Um bei mir zu bleiben - ich würde gerne mal mit Bewanderten über Dinge reden, wie
  • das ganz persönlich gereifte Profil und seine Entwicklung in den Jahren (Häutungen)
  • Erfahrungen mit Verhandlungen / Aufträgen / Honorierungen / Preisen / etc 
  • Erfahrungen mit Haltung, Werte, Unabhängigkeit versus Marktgeschehnisse und Wandel
  • Internationale Erfahrungen aus anderen Ländern
  • Räume, Praxen, Co-Work, Hotels, etc 
  • Anflug / Abflug, Anfahrt, hin zum Kunden, der Kunde soll kommen, etc. 
  • Style, Level, Status, Anzug und Krawatte versus Polo und Pulli, etc. 
  • Gesellschaft, Entwicklungen, Veränderungen, etc.
  • Eigene Veränderungen, früher, heute, morgen, etc. 
  • Erfahrungen mit spezifischen Zielgruppen: Vorständen, Exekutives, Brainies, Cracks, etc. 
  • Erfahrungen im Bereich Defizit Coaching, etc. 
  • Erfahrungen im Bereich Erfolgs-Coaching, etc.
  • Wie geht es einem als Mann in dieser Rolle?
  • Wie geht es einem als Frau in dieser Rolle?
  • Wie geht es einem als Coach mit allen anderen Bezugsgruppen in seiner Rolle?
  • Erzieht man anders? Spricht man anders? Was prägt? Was strebt man an?
  • Wie weit mag jemand in Richtung "Körperliches" gehen, schauspielernd, theaternd, filmisch?
  • Was alles prägt die Klientel heute? Regionen, Religionen, Traditionen, Usanzen, Sprachen, ...
  • Was spielt das Akademische für eine Rolle? Hat es Gewicht?
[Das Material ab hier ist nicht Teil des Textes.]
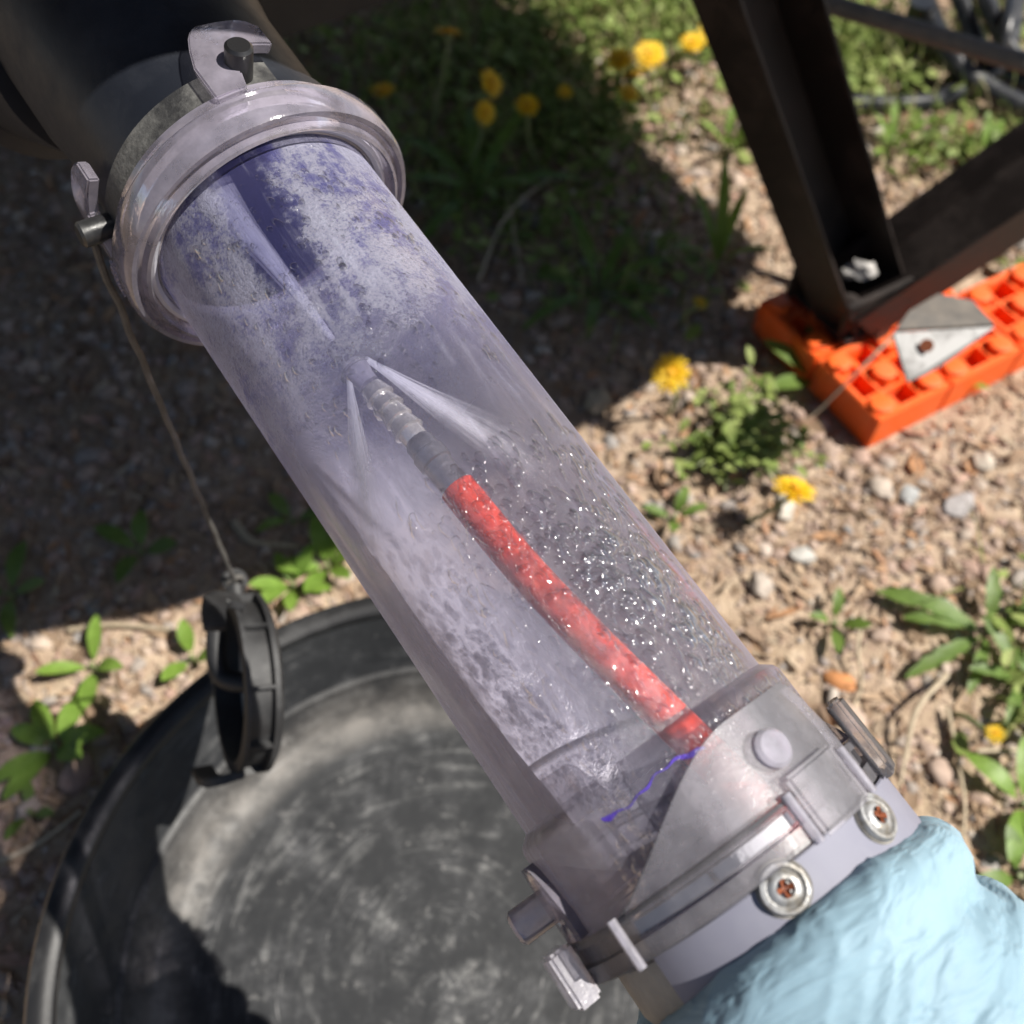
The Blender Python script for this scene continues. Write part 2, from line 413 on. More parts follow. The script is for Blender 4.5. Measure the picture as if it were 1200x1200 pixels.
# ------------------------------------------------------------------ ground
def gheight(x, y):
    return .006 * mnoise.noise(Vector((x * 5, y * 5, 0))) + .003 * mnoise.noise(Vector((x * 17, y * 17, 3)))
def axis_pts(lo, hi, d, far):
    a = list(np.arange(lo, hi, d)); s = d
    while a[-1] < far: s *= 1.35; a.append(a[-1] + s)
    s = d
    while a[0] > -far: s *= 1.35; a.insert(0, a[0] - s)
    return a
gx = axis_pts(-.9, 1.4, .022, 60); gy = axis_pts(-.3, 2.4, .022, 60)
V = [(x, y, gheight(x, y) if abs(x) < 3 and abs(y) < 4 else 0) for y in gy for x in gx]
nx = len(gx)
F = [(j * nx + i, j * nx + i + 1, (j + 1) * nx + i + 1, (j + 1) * nx + i) for j in range(len(gy) - 1) for i in range(nx - 1)]
mb = MB(); mb.add(V, F)
g = mb.build('ground', M['ground'], None, True, 0)
tag(g, kind='structure')

TUBC = np.array([-.048, .128, 0]); TUBR = .236
def in_tub(x, y, m=.0): return (x - TUBC[0]) ** 2 + (y - TUBC[1]) ** 2 < (TUBR - .012 + m) ** 2
BK = G(1015, 528); BU = nrm(G(1200, 433) - BK); BV = np.array([-BU[1], BU[0], 0]); BS = .090
def in_block(x, y):
    d = np.array([x, y]) - BK[:2]; u = d @ BU[:2]; v = d @ BV[:2]
    return -.004 < u < BS * 3 + .004 and -.004 < v < BS * 2 + .004

def rots(n, tilt=math.pi):
    a = rng.uniform(0, 2 * math.pi, n); b = rng.uniform(-tilt, tilt, n); c = rng.uniform(-tilt, tilt, n)
    ca, sa, cb, sb, cc, sc = np.cos(a), np.sin(a), np.cos(b), np.sin(b), np.cos(c), np.sin(c)
    o = np.zeros(n); i = np.ones(n)
    Rz = np.array([[ca, -sa, o], [sa, ca, o], [o, o, i]]).transpose(2, 0, 1)
    Rx = np.array([[i, o, o], [o, cb, -sb], [o, sb, cb]]).transpose(2, 0, 1)
    Ry = np.array([[cc, o, sc], [o, i, o], [-sc, o, cc]]).transpose(2, 0, 1)
    return Rz @ Rx @ Ry
def scatter(name, BV_, BF_, xy, scale, R, lift, mat, smooth, jit=0):
    n = len(xy); k = len(BV_)
    V = np.repeat(BV_[None], n, 0)
    if jit: V = V * (1 + rng.uniform(-jit, jit, (n, k, 1)))
    V = V * scale[:, None, :]
    V = np.einsum('nij,nkj->nki', R, V)
    z = np.array([gheight(x, y) for x, y in xy]) + lift
    V[:, :, 0] += xy[:, 0:1]; V[:, :, 1] += xy[:, 1:2]; V[:, :, 2] += z[:, None]
    T = (np.asarray(BF_)[None] + (np.arange(n) * k)[:, None, None]).reshape(-1, np.asarray(BF_).shape[1])
    return fastmesh(name, V.reshape(-1, 3), T, mat, smooth)
def ico(sub):
    bm = bmesh.new(); bmesh.ops.create_icosphere(bm, subdivisions=sub, radius=1)
    V = np.array([v.co[:] for v in bm.verts]); Fc = np.array([[v.index for v in f.verts] for f in bm.faces]); bm.free(); return V, Fc
def frame_pts(n, y0=-90, y1=1330, x0=-140, x1=1420, near=1.0):
    """random ground points inside the view, even over the ground"""
    out = []
    while len(out) < n:
        q = rng.uniform((-.95, -.1), (1.5, 2.1), (n, 2))
        for x, y in q:
            v = np.array([x, y, 0]) - CAM; d = v @ FW
            px = 600 + FPX * (v @ XA) / d; py = 600 - FPX * (v @ UP) / d
            if x0 < px < x1 and y0 < py < y1 and not in_tub(x, y): out.append((x, y))
    return np.array(out[:n])
V1, F1 = ico(2); V0, F0 = ico(1)
xy = frame_pts(7800)
xy = np.array([p for p in xy if not in_block(*p) and (mnoise.noise(Vector((p[0] * 4, p[1] * 4, 9))) > -.25 + .35 * max(0, p[1] - .75))])
n = len(xy); sz = rng.gamma(3., .0011, n) + .0018
sc = np.stack([sz * rng.uniform(.8, 1.5, n), sz * rng.uniform(.7, 1.1, n), sz * rng.uniform(.5, .8, n)], 1)
tag(scatter('gravel', V1, F1, xy, sc, rots(n, .5), sz * .1, M['pebble'], False, .24), kind='stuff')
xy = frame_pts(20000); xy = np.array([p for p in xy if not in_block(*p)])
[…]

Nicht?
  • Was ist mit psychologischen Primärausbildungen?
  • Persönliche Krisen, Resilienzfaktoren, Prägungen, 
  • Konsistenz, Striktes, Härte, Klarheit, Konsequenz: Firmness
  • etc. etc.  
Und da will ich nicht nur Vorträge und aktuelle Ratgeber wie Fachbücher lesen - ich will den Kontakt, das ganz Persönliche, Erfahrene und Bewanderte wie Durchlittene anderer, gereifter und erfahrener Profis. 


Was mag ich ändern?

Ich kann etwas ändern. Ich werde zukünftig Anbieter und Eventveranstalter darauf hin ansprechen. Kriege ich keine bewusste Antwort, werde ich mich selber entscheiden, ob es mir den Besuch des Anlasses wert ist und auch mal "Nein, danke" sagen. 

Was ich ebenso ändere: Ich werde Anlässe nach dieser Klassifizierung gestalten und anbieten - und dann jemandem erklären, warum eine Teilnahme zur Zeit nicht möglich ist, wenn die Reife nicht erarbeitet ist.

Sie meinen, ich werde für die fortgeschrittenen Angebote keine Buchungen haben? Wissen Sie, wenn Sie einen einzigen Pro einladen können, ist das Gespräch zu zweit so gewinnbringend, dass ein zweiter Pro die Sache allenfalls schon verdünnen würde bzw. alle drei kämen leicht zu kurz. However, der Gewinn wäre vermutlich höher, als es ein Honorar dafür notwendig machen würde. 

Arrogant? Nein. Berechtigt und mE notwendig! Es ist bitter notwendig, zu unterscheiden und entsprechend der Grösse sich Schuhe auszusuchen, um an der eigenen Selle fortschreiten zu können. 


Und etwas im Nachtrag:
Ich bin mir in der Kunst des Coachens nicht sicher, ob Akademiker besser coachen, als vielleicht ein Autodidakt, wenn beide zehn Jahre Mandate hinter sich haben, wie ich sie für Senior Coaches oben beschreibe. Senior Coach ist Senior Coach, das ist kein Bildungs- sondern ein Entwicklungsgrad, der sich im Markt und durch das Honorar bewiesen hat und beweist. Es muss, wenn bestehend, seine Qualitäten haben. Da bleibe ich für den Formellen so offen, wie für den Freigeist. Das nährt sich dann gegenseitig. 

Und ich glaube auch nicht, dass wenn ich in der Sache offen bin, mir jemand etwas stehlen könnte. Im Gegenteil: Kann ich mich verständlich machen, mich darlegen, mich zeigen, gewinne ich. 

Damit hätte ich das für mich etabliert - die vier Stufen oben. Erzählen Sie mir also nicht, Sie wären Coach, wenn Sie zwar eine Ausbildung aber keine Mandate hatten. Und erzählen Sie mir auch nichts von Mandaten, wenn Sie nicht selber für deren Vergütung des Honorars verantwortlich waren, sondern das wer für Sie abgewickelt hat, oder Sie in Anstellung sind. Das ist, sorry, wie Duschen aber nicht nass machen. Wenn wer für Sie die Aufträge generiert, verhandelt und abwickelt, verkontakten Sie mich mit dieser Person. Danke.